Oyunculuklara gelince. Hiç birini seyrederken, gerçeklik hissini dağıtacak bir hal ile karşılaşmadım. Genellikle birbirine benzer rollerde seyir etmiş olsam da, bazen kendimi tiyatro izliyor gibi hissetsem de, Altan Erkekli'nin oyunculuğu iyiydi demenin zaten bir haber değeri yok. Transseksüel Banu rolü oynayan Yelda Reynaud ve ona kanat geren Mimi rolünde de Güven Kıraç çok iyiydi. Senaryoda Banu'nun cinsini anlatmak için 40-41 numara ayakkabı giydirmesini çok akıllıca bulduğumu söylemeliyim. İşte böyle filmleri seviyorum. Başka bir filmde bu çok daha kaba biçimde verilebilir, hatta seyircinin anlama yeteneği ile alay ediliyormuş gibi olabilirdi. "Türk sinemasında iyi senarist az" muhabbetine, Ümit Ünal bakın ne yorum getiriyor: "Türkiye’de az sayıda iyi senarist çıkıyor denir hep. Ben az sayıda yönetmen, yapımcı çıktığını düşünüyorum. Senaryo yazmak teknik bir iştir ve yaparak öğrenilir. Bu kadar az filmin yapıldığı bir ülkede az sayıda iyi senaryo ve senaristin çıkması son derece normal diye düşünüyorum".

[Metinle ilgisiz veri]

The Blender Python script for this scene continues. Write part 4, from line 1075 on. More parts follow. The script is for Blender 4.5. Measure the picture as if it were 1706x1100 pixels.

Bu arada, İstanbul'un acımasız biraz doğulu, biraz batılı ama malesef Amerikalı temposunda, filmin bize söylediği gibi kaybedenlere, tutunamayanlara hayat hakkı yok, filmin sonunda bunun farkına varmaya, bunu düşünmeye başlıyorsunuz. "Kipling'in 'Dogu dogudur, Batı batıdır' diye bir şiiri var ama dogu diye bir şey yok. Doğu ve batının ülkemizde bu kadar tartışıldığı bir dönemde, anlamlı olur diye düşündüm" diyor Ümit Ünal. İstanbul'u anlatacağız, masal anlatacağız diye ne oryantalizme ne de Türk'ün dosta düşmana propogandasına dönüştürmeden, hem eleştirel, hem içeriden, hem dışarıdan bir göz ve Türk kahvesi gibi katmanlı bir tad bırakıyor insanın ağzında. Bir kere değil, arşive koyup ara sıra içmek gerek.